Mar 2, 2009

"PALACE CIRCLE" Review













"At Court with the Prince of Wales, before WWII darkened a world of glamour and grace."
REVIEW: Palace Circle, by Rebecca Dean

ISBN 13: 9780767930550 ISBN 10: 076793055X

As mentioned in a previous entry, I acquired this book as an advance copy from Carol at The BookReporter. I couldn't wait to delve into this as it is a bit off my recent path of Medieval to Tudor genres. The previews speak of 18 yr. old Delia who marries Viscount Ivor Conisborough just before WWII where she becomes part of Windsor Court. They have two daughters, she has an affair with her husband's best friend, they have to go to Cairo. Essentially they are trading one Palace Circle for another, her husband having a prominent financial advisor position to royalty. Delia and her daughters are torn from loyalties to the British and Egypt who is trying to get out of Britain's grasp. I was hoping it would not be complete chick-lit material but that it would offer a view of the reality of the time period.

The first night I began to read it, I was interested in Delia's story as she gets married, moves from Virginia to England, has kids.. and the story seemed to be written just as fast as that sentence was. As a reader, we like Delia as a person but her character was pretty blah. Not a lot of depth. She has an affair because her husband has an affair. No qualms about it, nothing special. The actual events in the story are, again, a whirlwind but the writing itself flows so easy you are still enjoying the read.

Set against a supposedly magnificent backdrop of World War II in Britain, I was expecting perhaps a bit more 'history', but the war moved along speedily in the beginning with friends and acquaintances going off to fight somewhere and some came back and some didn't. Just as fast as that and pretty much no true emotion.

Just as quick, her husband is transferred to Cairo and Delia's eldest skips a few years to 16 and is enjoying Egypt. That's all in the first 115 pages, which comprised "Part One: Delia; 1911-1930". Part Two is "Petra: 1930-1934". Now we are dealing with young Petra and her social life in Cairo, and who she thinks she loves and why. This is when we are getting pretty annoyed by the shallowness with the main characters. Then there are Parts 3, 4 & 5 focusing more on some of the other characters. This is Phillippa Gregory style and although it gets tiresome when it is done as a narration from characters going back and forth and back again, seperating it into parts works better then the former.
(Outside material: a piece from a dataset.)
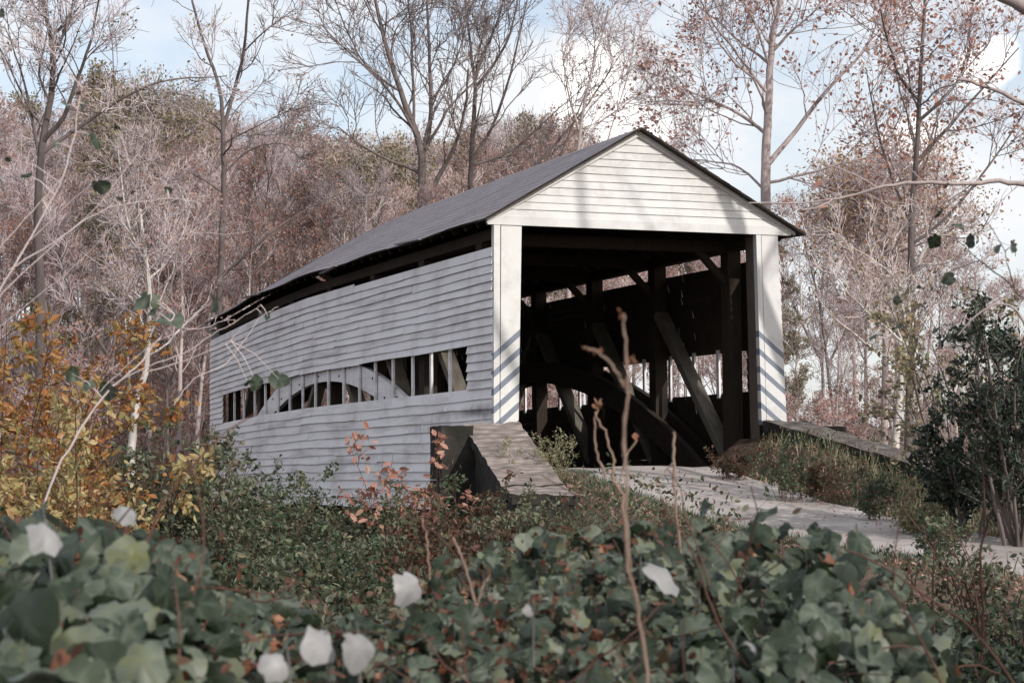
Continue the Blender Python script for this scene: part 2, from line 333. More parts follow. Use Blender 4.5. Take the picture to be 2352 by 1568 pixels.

When I read a good Historical Fiction novel, after I put it down I typically go and find a non-fiction book on that time period or a certain event in that time period. From this novel there really isn't anywhere to begin because I was still as confused about it when I finished the book as I was before I picked it up. The people mentioned such as Winston Churchill seemed to just be added for effect. I just didn't have that desire to learn more. I hate to sound so critical of this author's debut, but these are just my opinions of course. And perhaps this is not intended to be a Historical Fiction novel.

The back of the book warns that it has a "fast-paced" plot. But it also said that it was unpredictable and I am not so sure I can agree with that. The premise for the novel was wonderful and made me want to read it; I would have preferred more insights into the various characters, and the reality of their current events which I would have expected to be more crucial. We never truly get the sense of the blurb that is on the cover about WWII darkening her world of glamour and grace. Delia and her daughters always seemed to have anything she wanted being beautiful and rich. Whatever problems came her way did not seem to phase her in the least. There are major personal family difficulties going on which really could have used a lot more interesting dialogue. With the suggested expanded material the author could've made this book into two novels instead. The fact that it doesn't drone on and on about anything doesn't make this book a bore, and the fact that it does indeed move swiftly may enhance it's readability to some. I think there will be some people who prefer more substance, and some others who would just enjoy a good read. If you would like a quick read, this is the book for you. But I must say after getting through all 5 parts of the book I was not thrilled with the ending, which seemed to be a bit abrupt.

Overall, it's not bad, it's not awesome. So I'll give it 3 stars.